__Problem details__: Determine how many lines of the entries contain "picture". Reply with that number alone.

__Information given__:
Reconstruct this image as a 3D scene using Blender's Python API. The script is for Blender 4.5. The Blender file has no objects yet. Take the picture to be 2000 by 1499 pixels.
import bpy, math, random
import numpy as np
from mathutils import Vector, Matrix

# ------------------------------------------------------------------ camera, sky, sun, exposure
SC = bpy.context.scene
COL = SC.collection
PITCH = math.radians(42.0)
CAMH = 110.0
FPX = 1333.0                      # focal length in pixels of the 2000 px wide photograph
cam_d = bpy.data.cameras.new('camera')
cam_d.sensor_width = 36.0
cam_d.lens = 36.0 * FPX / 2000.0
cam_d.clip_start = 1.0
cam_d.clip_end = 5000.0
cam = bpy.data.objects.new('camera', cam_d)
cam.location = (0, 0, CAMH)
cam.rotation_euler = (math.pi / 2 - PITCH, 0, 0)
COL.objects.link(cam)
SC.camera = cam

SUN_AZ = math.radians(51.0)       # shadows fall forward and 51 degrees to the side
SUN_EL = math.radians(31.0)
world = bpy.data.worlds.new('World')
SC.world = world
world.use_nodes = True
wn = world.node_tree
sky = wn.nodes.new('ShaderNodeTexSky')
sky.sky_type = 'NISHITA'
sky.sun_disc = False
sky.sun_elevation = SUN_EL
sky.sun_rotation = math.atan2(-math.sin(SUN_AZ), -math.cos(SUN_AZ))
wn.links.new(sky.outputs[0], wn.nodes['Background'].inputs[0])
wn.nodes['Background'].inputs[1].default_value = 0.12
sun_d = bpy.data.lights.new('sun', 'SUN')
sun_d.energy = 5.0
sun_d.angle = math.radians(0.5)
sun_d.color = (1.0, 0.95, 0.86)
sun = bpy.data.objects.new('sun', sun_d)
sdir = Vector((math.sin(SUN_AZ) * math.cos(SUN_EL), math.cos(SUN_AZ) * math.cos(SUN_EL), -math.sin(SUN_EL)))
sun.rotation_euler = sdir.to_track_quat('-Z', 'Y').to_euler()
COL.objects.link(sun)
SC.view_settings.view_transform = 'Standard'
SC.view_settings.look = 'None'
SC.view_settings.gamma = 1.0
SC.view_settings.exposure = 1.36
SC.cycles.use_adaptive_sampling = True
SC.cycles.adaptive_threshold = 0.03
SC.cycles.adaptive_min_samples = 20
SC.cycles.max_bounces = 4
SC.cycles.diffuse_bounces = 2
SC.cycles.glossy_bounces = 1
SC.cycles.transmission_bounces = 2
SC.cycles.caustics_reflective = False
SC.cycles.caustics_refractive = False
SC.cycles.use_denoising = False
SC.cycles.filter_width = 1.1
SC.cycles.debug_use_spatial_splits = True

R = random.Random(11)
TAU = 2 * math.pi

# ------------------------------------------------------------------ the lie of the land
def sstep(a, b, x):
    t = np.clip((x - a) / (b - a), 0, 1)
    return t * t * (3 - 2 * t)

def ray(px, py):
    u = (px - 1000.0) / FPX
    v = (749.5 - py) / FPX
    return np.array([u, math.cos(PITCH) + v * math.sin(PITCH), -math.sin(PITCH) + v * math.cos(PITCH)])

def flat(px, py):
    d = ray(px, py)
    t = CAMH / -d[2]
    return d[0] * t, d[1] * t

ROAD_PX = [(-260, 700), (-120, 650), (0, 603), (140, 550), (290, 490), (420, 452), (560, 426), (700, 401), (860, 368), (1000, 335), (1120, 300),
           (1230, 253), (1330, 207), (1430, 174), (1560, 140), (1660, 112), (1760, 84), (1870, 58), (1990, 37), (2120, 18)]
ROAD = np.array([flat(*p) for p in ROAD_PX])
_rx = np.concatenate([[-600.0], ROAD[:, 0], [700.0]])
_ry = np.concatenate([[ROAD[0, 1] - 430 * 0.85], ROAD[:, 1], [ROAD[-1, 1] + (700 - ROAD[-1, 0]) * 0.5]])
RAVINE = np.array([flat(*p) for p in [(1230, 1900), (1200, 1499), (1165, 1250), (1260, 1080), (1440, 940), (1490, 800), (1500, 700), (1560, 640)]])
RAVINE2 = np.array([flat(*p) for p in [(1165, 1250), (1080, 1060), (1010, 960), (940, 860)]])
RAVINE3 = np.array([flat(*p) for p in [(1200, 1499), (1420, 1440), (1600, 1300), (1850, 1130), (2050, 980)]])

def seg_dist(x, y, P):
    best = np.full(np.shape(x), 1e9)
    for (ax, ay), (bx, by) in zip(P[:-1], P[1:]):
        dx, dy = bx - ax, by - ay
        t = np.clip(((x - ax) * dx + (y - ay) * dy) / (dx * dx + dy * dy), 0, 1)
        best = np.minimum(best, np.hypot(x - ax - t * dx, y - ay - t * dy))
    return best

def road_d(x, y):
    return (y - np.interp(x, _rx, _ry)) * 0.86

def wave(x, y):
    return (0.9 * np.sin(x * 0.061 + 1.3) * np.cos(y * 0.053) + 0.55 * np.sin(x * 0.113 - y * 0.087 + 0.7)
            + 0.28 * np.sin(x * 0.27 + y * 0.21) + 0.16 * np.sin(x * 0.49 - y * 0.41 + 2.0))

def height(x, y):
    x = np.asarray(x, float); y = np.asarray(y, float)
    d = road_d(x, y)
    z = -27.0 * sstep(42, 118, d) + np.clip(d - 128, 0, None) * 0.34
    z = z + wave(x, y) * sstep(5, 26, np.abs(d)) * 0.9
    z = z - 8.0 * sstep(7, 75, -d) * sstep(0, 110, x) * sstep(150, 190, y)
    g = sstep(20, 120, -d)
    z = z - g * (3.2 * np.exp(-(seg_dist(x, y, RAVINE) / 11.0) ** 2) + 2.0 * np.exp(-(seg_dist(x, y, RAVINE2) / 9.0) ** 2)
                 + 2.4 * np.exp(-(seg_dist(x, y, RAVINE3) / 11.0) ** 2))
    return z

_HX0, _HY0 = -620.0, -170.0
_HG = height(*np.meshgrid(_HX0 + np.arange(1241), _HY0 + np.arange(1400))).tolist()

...

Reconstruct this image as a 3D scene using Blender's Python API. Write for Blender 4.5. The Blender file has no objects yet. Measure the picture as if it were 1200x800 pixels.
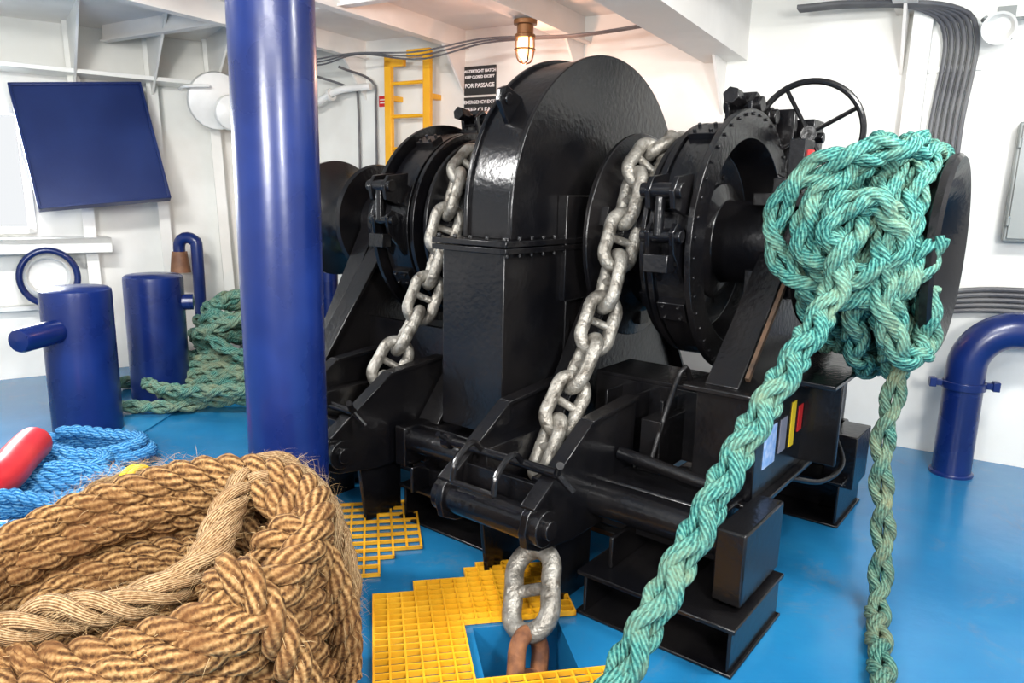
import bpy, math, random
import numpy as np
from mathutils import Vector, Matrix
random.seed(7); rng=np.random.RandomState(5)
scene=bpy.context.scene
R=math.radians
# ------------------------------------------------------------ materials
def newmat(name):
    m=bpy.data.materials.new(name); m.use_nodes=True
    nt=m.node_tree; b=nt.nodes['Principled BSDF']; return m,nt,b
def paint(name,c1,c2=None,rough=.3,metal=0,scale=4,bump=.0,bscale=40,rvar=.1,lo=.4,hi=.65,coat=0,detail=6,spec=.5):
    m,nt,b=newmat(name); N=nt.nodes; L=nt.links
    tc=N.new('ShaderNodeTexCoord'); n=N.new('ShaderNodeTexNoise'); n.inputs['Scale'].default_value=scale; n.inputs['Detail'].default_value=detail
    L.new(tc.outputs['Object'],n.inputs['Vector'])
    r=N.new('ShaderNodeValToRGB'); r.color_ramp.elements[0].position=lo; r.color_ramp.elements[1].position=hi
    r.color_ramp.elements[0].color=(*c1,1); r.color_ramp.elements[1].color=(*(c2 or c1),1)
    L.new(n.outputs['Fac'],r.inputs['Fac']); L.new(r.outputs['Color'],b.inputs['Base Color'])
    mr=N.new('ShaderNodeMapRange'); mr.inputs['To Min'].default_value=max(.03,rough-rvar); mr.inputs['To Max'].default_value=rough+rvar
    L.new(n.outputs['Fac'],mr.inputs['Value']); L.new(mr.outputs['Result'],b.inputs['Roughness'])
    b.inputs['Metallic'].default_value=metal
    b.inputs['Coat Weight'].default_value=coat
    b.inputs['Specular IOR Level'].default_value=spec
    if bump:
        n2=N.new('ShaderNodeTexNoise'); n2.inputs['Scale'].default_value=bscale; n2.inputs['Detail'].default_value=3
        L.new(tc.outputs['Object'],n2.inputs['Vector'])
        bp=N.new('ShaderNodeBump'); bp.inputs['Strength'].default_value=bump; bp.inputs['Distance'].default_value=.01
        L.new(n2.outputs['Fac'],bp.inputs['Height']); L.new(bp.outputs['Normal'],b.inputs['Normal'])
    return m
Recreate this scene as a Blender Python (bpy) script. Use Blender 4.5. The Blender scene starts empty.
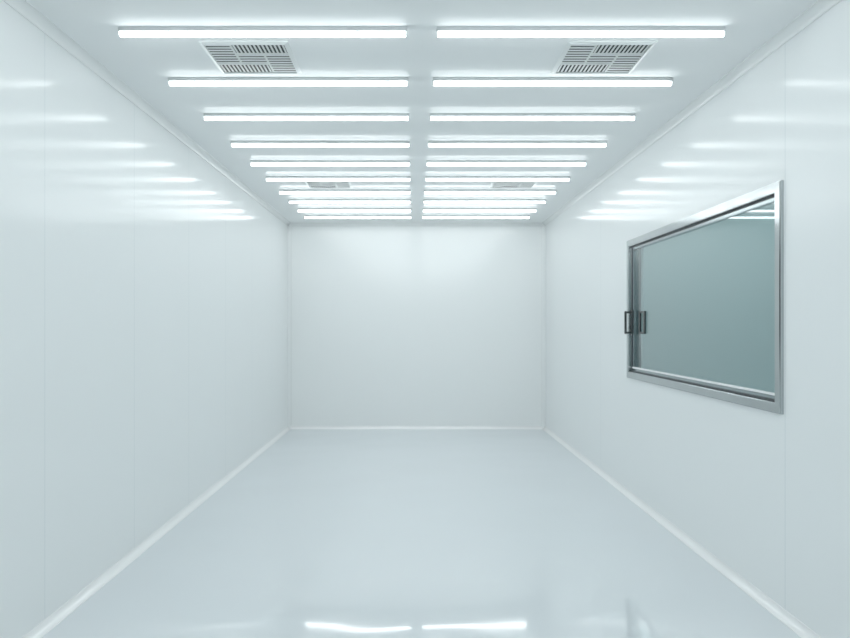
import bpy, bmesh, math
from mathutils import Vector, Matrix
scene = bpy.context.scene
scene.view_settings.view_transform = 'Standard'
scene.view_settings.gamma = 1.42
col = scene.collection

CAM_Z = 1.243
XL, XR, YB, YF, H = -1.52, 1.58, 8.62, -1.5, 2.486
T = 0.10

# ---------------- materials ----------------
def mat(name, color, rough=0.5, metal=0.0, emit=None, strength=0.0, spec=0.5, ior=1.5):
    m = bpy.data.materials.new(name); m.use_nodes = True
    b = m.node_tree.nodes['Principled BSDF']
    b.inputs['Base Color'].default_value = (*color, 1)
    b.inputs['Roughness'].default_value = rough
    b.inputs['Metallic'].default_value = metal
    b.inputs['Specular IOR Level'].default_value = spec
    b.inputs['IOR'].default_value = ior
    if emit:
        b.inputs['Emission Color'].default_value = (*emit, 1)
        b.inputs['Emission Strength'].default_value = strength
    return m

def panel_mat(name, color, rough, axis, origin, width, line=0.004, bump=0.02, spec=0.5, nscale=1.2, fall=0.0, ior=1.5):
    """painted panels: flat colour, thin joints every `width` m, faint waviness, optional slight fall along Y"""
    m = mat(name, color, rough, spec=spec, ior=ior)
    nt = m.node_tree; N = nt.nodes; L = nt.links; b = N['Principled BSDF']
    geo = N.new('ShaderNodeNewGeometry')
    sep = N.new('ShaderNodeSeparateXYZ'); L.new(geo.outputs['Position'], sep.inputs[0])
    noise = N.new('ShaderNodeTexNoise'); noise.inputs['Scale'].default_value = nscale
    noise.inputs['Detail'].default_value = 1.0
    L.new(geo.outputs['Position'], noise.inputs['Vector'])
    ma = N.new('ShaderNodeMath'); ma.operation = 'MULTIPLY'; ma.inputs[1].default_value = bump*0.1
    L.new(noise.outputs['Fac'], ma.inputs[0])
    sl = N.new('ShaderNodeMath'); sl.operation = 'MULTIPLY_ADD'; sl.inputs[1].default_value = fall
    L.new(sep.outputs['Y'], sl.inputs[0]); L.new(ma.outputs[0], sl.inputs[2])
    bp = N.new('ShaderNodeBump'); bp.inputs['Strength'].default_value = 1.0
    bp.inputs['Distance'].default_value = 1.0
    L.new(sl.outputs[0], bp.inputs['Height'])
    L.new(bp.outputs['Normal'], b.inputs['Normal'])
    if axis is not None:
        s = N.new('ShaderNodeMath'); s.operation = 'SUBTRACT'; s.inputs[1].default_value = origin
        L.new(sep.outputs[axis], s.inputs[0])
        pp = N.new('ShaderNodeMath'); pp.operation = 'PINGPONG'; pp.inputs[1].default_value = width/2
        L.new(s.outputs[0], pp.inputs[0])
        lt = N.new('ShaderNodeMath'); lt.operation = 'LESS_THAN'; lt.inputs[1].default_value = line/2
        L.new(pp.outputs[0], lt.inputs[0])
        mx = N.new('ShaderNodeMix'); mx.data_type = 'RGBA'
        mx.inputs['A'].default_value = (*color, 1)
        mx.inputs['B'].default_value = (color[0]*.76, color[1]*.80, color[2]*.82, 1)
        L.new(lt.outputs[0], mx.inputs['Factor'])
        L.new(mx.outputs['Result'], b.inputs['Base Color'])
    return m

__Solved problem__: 2